- Data section -
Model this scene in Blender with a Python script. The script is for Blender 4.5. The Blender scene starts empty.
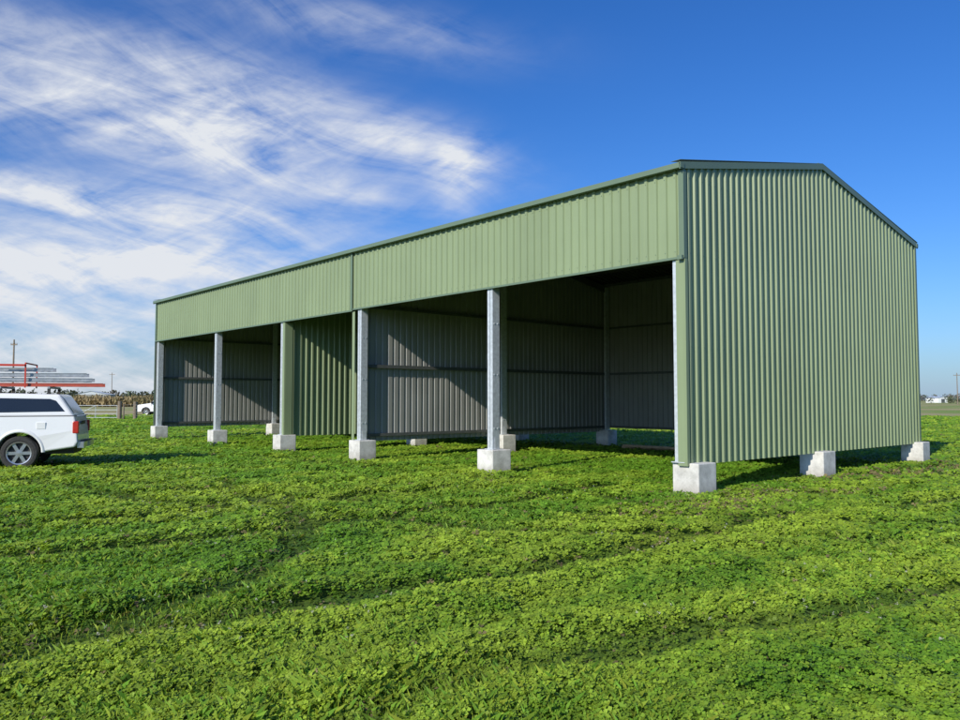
import bpy, math, random
import numpy as np
from mathutils import Vector, Matrix
random.seed(4); rng=np.random.default_rng(7)
SC=bpy.context.scene
SC.view_settings.view_transform='Standard'
SC.view_settings.look='None'
SC.view_settings.exposure=0

# ------------------------------------------------------------------ materials
def newmat(name):
    m=bpy.data.materials.new(name); m.use_nodes=True
    nt=m.node_tree
    return m,nt,nt.nodes['Principled BSDF']
def simple(name,col,rough=.5,metal=0.,var=.12,scale=6.,bump=0.,bscale=40.,spec=.5,coat=0.,sheets=False):
    m,nt,b=newmat(name)
    b.inputs['Roughness'].default_value=rough
    b.inputs['Metallic'].default_value=metal
    b.inputs['Specular IOR Level'].default_value=spec
    b.inputs['Coat Weight'].default_value=coat
    tc=nt.nodes.new('ShaderNodeTexCoord')
    n=nt.nodes.new('ShaderNodeTexNoise'); n.inputs['Scale'].default_value=scale; n.inputs['Detail'].default_value=6
    nt.links.new(tc.outputs['Object'],n.inputs['Vector'])
    r=nt.nodes.new('ShaderNodeValToRGB')
    r.color_ramp.elements[0].position=.3; r.color_ramp.elements[1].position=.7
    r.color_ramp.elements[0].color=(*[c*(1-var) for c in col],1)
    r.color_ramp.elements[1].color=(*[min(1,c*(1+var)) for c in col],1)
    nt.links.new(n.outputs['Fac'],r.inputs['Fac'])
    if sheets:
        # each 0.8 m sheet has a very slightly different tone, plus faint vertical run-off streaks
        sp=nt.nodes.new('ShaderNodeSeparateXYZ'); nt.links.new(tc.outputs['Object'],sp.inputs[0])
        def mm(op,a,bb):
            q=nt.nodes.new('ShaderNodeMath'); q.operation=op
            for i,xx in enumerate((a,bb)):
                if isinstance(xx,(int,float)): q.inputs[i].default_value=xx
                elif xx is not None: nt.links.new(xx,q.inputs[i])
            return q.outputs[0]
        s=mm('ADD',sp.outputs[0],sp.outputs[1])
        fl=mm('FLOOR',mm('DIVIDE',s,.8),None)
        wn=nt.nodes.new('ShaderNodeTexWhiteNoise'); wn.noise_dimensions='1D'; nt.links.new(fl,wn.inputs['W'])
        cb=nt.nodes.new('ShaderNodeCombineXYZ'); nt.links.new(mm('MULTIPLY',s,9.),cb.inputs[0]); nt.links.new(mm('MULTIPLY',sp.outputs[2],.5),cb.inputs[2])
        ns=nt.nodes.new('ShaderNodeTexNoise'); ns.inputs['Scale'].default_value=1; ns.inputs['Detail'].default_value=5; nt.links.new(cb.outputs[0],ns.inputs['Vector'])
        f=mm('ADD',mm('ADD',mm('MULTIPLY',wn.outputs['Value'],.07),.86),mm('MULTIPLY',ns.outputs['Fac'],.20))
        mx=nt.nodes.new('ShaderNodeVectorMath'); mx.operation='SCALE'
        nt.links.new(r.outputs['Color'],mx.inputs[0]); nt.links.new(f,mx.inputs['Scale']); nt.links.new(mx.outputs[0],b.inputs['Base Color'])
    else: nt.links.new(r.outputs['Color'],b.inputs['Base Color'])
    if bump>0:
        n2=nt.nodes.new('ShaderNodeTexNoise'); n2.inputs['Scale'].default_value=bscale; n2.inputs['Detail'].default_value=8
        nt.links.new(tc.outputs['Object'],n2.inputs['Vector'])
        bp=nt.nodes.new('ShaderNodeBump'); bp.inputs['Strength'].default_value=bump; bp.inputs['Distance'].default_value=.02
        nt.links.new(n2.outputs['Fac'],bp.inputs['Height']); nt.links.new(bp.outputs['Normal'],b.inputs['Normal'])
    return m
M_green=simple('green_steel',(.225,.285,.160),.40,0,.05,.7,.16,1.7,sheets=True)
M_trim=simple('green_trim',(.13,.185,.125),.4,0,.05,1.5)
M_inner=simple('grey_sheet_back',(.28,.285,.27),.45,.0,.10,.8,sheets=True)
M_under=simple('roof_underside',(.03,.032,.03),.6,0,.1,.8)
M_galv=simple('galvanised_steel',(.56,.60,.63),.36,.25,.16,14)
M_dkgalv=simple('purlin_steel',(.12,.13,.13),.5,.3,.15,8)
M_white=simple('white_paint',(.78,.79,.80),.25,0,.02,2,coat=.5)
M_glass=simple('tinted_glass',(.015,.018,.02),.06,0,.1,1,spec=.8)
M_black=simple('black_plastic',(.025,.025,.026),.6,0,.2,10)
M_tyre=simple('tyre_rubber',(.03,.03,.03),.8,0,.2,20,.3,60)
M_rim=simple('alloy_rim',(.5,.5,.52),.3,.8,.05,4)
M_red=simple('red_lens',(.45,.03,.02),.2,0,.1,10)
M_redp=simple('red_paint',(.5,.05,.03),.45,0,.1,10)
M_orange=simple('orange_fibreglass',(.42,.08,.05),.5,0,.1,10)
M_alu=simple('aluminium',(.38,.40,.43),.45,.5,.2,12)
M_wood=simple('weathered_wood',(.20,.16,.12),.85,0,.3,9,.4,30)
M_wire=simple('fence_wire',(.35,.35,.35),.5,.5,.1,5)
M_plate=simple('number_plate',(.6,.6,.45),.5,0,.05,5)

def concrete():
    m,nt,b=newmat('concrete'); b.inputs['Roughness'].default_value=.9
    tc=nt.nodes.new('ShaderNodeTexCoord')
    def nz(s,d,r=.65):
        n=nt.nodes.new('ShaderNodeTexNoise'); n.inputs['Scale'].default_value=s; n.inputs['Detail'].default_value=d; n.inputs['Roughness'].default_value=r
        nt.links.new(tc.outputs['Object'],n.inputs['Vector']); return n.outputs['Fac']
    r=nt.nodes.new('ShaderNodeValToRGB'); e=r.color_ramp.elements
    e[0].position=.32; e[0].color=(.40,.395,.37,1); e[1].position=.6; e[1].color=(.66,.65,.62,1)
    nt.links.new(nz(4,9),r.inputs['Fac'])
    v=nt.nodes.new('ShaderNodeTexVoronoi'); v.inputs['Scale'].default_value=22
    nt.links.new(tc.outputs['Object'],v.inputs['Vector'])
    r2=nt.nodes.new('ShaderNodeValToRGB'); r2.color_ramp.elements[0].position=.08; r2.color_ramp.elements[0].color=(.5,.5,.5,1); r2.color_ramp.elements[1].position=.2; r2.color_ramp.elements[1].color=(1,1,1,1)
    nt.links.new(v.outputs['Distance'],r2.inputs['Fac'])
    mx=nt.nodes.new('ShaderNodeMixRGB'); mx.blend_type='MULTIPLY'; mx.inputs[0].default_value=.5
    nt.links.new(r.outputs[0],mx.inputs[1]); nt.links.new(r2.outputs[0],mx.inputs[2])
    # soil splash near the ground
    sp=nt.nodes.new('ShaderNodeSeparateXYZ'); nt.links.new(tc.outputs['Object'],sp.inputs[0])
    mr=nt.nodes.new('ShaderNodeMapRange'); mr.inputs['From Min'].default_value=.04; mr.inputs['From Max'].default_value=.26; mr.inputs['To Min'].default_value=.95; mr.inputs['To Max'].default_value=0
    nt.links.new(sp.outputs[2],mr.inputs['Value'])
    m2=nt.nodes.new('ShaderNodeMath'); m2.operation='MULTIPLY'; nt.links.new(mr.outputs[0],m2.inputs[0]); nt.links.new(nz(9,5),m2.inputs[1])
    mx2=nt.nodes.new('ShaderNodeMixRGB'); nt.links.new(m2.outputs[0],mx2.inputs[0]); nt.links.new(mx.outputs[0],mx2.inputs[1]); mx2.inputs[2].default_value=(.13,.10,.06,1)
    nt.links.new(mx2.outputs[0],b.inputs['Base Color'])
    bp=nt.nodes.new('ShaderNodeBump'); bp.inputs['Strength'].default_value=.5; bp.inputs['Distance'].default_value=.01
    nt.links.new(r2.outputs[0],bp.inputs['Height']); nt.links.new(bp.outputs['Normal'],b.inputs['Normal'])
    return m
M_conc=concrete()

def leafmat(name,transl=.35,rough=.5):
    m,nt,b=newmat(name); b.inputs['Roughness'].default_value=rough
    b.inputs['Specular IOR Level'].default_value=.35
    a=nt.nodes.new('ShaderNodeAttribute'); a.attribute_name='Col'
    nt.links.new(a.outputs['Color'],b.inputs['Base Color'])
    t=nt.nodes.new('ShaderNodeBsdfTranslucent'); 
    g=nt.nodes.new('ShaderNodeMixRGB'); g.blend_type='MULTIPLY'; g.inputs[0].default_value=1; g.inputs[2].default_value=(1.4,1.3,.6,1)
    nt.links.new(a.outputs['Color'],g.inputs[1]); nt.links.new(g.outputs[0],t.inputs['Color'])
    mx=nt.nodes.new('ShaderNodeMixShader'); mx.inputs[0].default_value=transl
    out=nt.nodes['Material Output']
    nt.links.new(b.outputs[0],mx.inputs[1]); nt.links.new(t.outputs[0],mx.inputs[2]); nt.links.new(mx.outputs[0],out.inputs['Surface'])
    return m
M_leaf=leafmat('clover_leaf',.3); M_tree=leafmat('tree_foliage',.15,.7)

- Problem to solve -
Repeat the listing above exactly from its first line to the line containing "SC.view_settings.exposure=0", both included, and omit the pictures.

- Solution to the problem -
Model this scene in Blender with a Python script. The script is for Blender 4.5. The Blender scene starts empty.
import bpy, math, random
import numpy as np
from mathutils import Vector, Matrix
random.seed(4); rng=np.random.default_rng(7)
SC=bpy.context.scene
SC.view_settings.view_transform='Standard'
SC.view_settings.look='None'
SC.view_settings.exposure=0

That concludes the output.